• Do this
Set down every record once more, exactly as given.
** BEGIN **
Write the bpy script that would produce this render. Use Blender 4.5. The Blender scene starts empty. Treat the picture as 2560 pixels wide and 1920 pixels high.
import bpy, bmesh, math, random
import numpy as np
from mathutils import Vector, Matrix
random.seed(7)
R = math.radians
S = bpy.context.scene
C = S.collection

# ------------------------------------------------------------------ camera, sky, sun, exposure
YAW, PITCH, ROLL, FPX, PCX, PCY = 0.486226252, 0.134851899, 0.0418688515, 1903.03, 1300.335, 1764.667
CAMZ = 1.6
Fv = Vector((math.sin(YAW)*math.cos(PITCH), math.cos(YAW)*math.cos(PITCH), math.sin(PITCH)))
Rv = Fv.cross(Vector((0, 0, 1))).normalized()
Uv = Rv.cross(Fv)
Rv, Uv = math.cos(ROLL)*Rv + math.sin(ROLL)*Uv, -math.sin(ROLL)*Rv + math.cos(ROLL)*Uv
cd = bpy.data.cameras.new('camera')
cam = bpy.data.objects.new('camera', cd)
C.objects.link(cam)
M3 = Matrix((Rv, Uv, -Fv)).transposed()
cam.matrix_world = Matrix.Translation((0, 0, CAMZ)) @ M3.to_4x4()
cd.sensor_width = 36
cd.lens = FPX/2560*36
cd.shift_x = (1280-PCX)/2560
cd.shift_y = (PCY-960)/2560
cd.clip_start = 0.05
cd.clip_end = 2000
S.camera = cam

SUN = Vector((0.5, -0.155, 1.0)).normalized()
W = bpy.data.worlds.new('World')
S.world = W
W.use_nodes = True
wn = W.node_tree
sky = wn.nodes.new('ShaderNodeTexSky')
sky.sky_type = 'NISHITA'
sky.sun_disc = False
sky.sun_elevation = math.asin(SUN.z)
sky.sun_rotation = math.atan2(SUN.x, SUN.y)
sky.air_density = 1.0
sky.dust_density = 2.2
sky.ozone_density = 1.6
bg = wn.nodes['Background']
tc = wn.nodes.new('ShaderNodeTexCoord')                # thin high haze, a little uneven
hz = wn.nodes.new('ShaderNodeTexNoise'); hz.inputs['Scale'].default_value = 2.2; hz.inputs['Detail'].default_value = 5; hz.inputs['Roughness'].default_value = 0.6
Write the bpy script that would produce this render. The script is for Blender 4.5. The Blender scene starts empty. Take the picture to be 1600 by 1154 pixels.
** END **
• Exercise output
Write the bpy script that would produce this render. Use Blender 4.5. The Blender scene starts empty. Treat the picture as 2560 pixels wide and 1920 pixels high.
import bpy, bmesh, math, random
import numpy as np
from mathutils import Vector, Matrix
random.seed(7)
R = math.radians
S = bpy.context.scene
C = S.collection

# ------------------------------------------------------------------ camera, sky, sun, exposure
YAW, PITCH, ROLL, FPX, PCX, PCY = 0.486226252, 0.134851899, 0.0418688515, 1903.03, 1300.335, 1764.667
CAMZ = 1.6
Fv = Vector((math.sin(YAW)*math.cos(PITCH), math.cos(YAW)*math.cos(PITCH), math.sin(PITCH)))
Rv = Fv.cross(Vector((0, 0, 1))).normalized()
Uv = Rv.cross(Fv)
Rv, Uv = math.cos(ROLL)*Rv + math.sin(ROLL)*Uv, -math.sin(ROLL)*Rv + math.cos(ROLL)*Uv
cd = bpy.data.cameras.new('camera')
cam = bpy.data.objects.new('camera', cd)
C.objects.link(cam)
M3 = Matrix((Rv, Uv, -Fv)).transposed()
cam.matrix_world = Matrix.Translation((0, 0, CAMZ)) @ M3.to_4x4()
cd.sensor_width = 36
cd.lens = FPX/2560*36
cd.shift_x = (1280-PCX)/2560
cd.shift_y = (PCY-960)/2560
cd.clip_start = 0.05
cd.clip_end = 2000
S.camera = cam

SUN = Vector((0.5, -0.155, 1.0)).normalized()
W = bpy.data.worlds.new('World')
S.world = W
W.use_nodes = True
wn = W.node_tree
sky = wn.nodes.new('ShaderNodeTexSky')
sky.sky_type = 'NISHITA'
sky.sun_disc = False
sky.sun_elevation = math.asin(SUN.z)
sky.sun_rotation = math.atan2(SUN.x, SUN.y)
sky.air_density = 1.0
sky.dust_density = 2.2
sky.ozone_density = 1.6
bg = wn.nodes['Background']
tc = wn.nodes.new('ShaderNodeTexCoord')                # thin high haze, a little uneven
hz = wn.nodes.new('ShaderNodeTexNoise'); hz.inputs['Scale'].default_value = 2.2; hz.inputs['Detail'].default_value = 5; hz.inputs['Roughness'].default_value = 0.6
Write the bpy script that would produce this render. The script is for Blender 4.5. The Blender scene starts empty. Take the picture to be 1600 by 1154 pixels.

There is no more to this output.